I've had a hard time sticking to my resolution of not being cynical. Correction, acting cynical. I really don't think the world is that depressing, I actually have a lot of hope for the world, and for the future. I do have faith in God and His plans and that He won't doom me to a lonely life if that's not what will make me happy. I want to believe that everyone has a purpose, and that everyone has a special someone out there, just for them. Oh, crap, I need to just come out and say it: I have high hopes of falling in love someday. Or at least, I want to have hope.

So why can't I admit it? I even had to stop myself from erasing what I just typed or slapping on a sarcastic "NOT!" at the end. I settled for moving this to my private blog. I can't seem to embrace or even admit to my romantic nature. I'm so terrified of even appearing the slightest bit vulnerable, of allowing anyone the opportunity to hurt me even a little.
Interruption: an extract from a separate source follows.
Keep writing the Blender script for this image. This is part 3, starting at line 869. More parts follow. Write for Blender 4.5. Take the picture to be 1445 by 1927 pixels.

I've been careless with my heart before, and it was with a good friend, and it hurt like hell.

So now, with conflicting voices of "It's ok to let your guard down, just a little," and "NO!! Protect yourself at any and all cost!" bouncing around in my head, it's just a little bit crazy.

Thank goodness for good friends who have my back and warn me that my shell is cracking. Slap some cement, let it settle, and I'm impenetrable again. It's the only way for me to be free.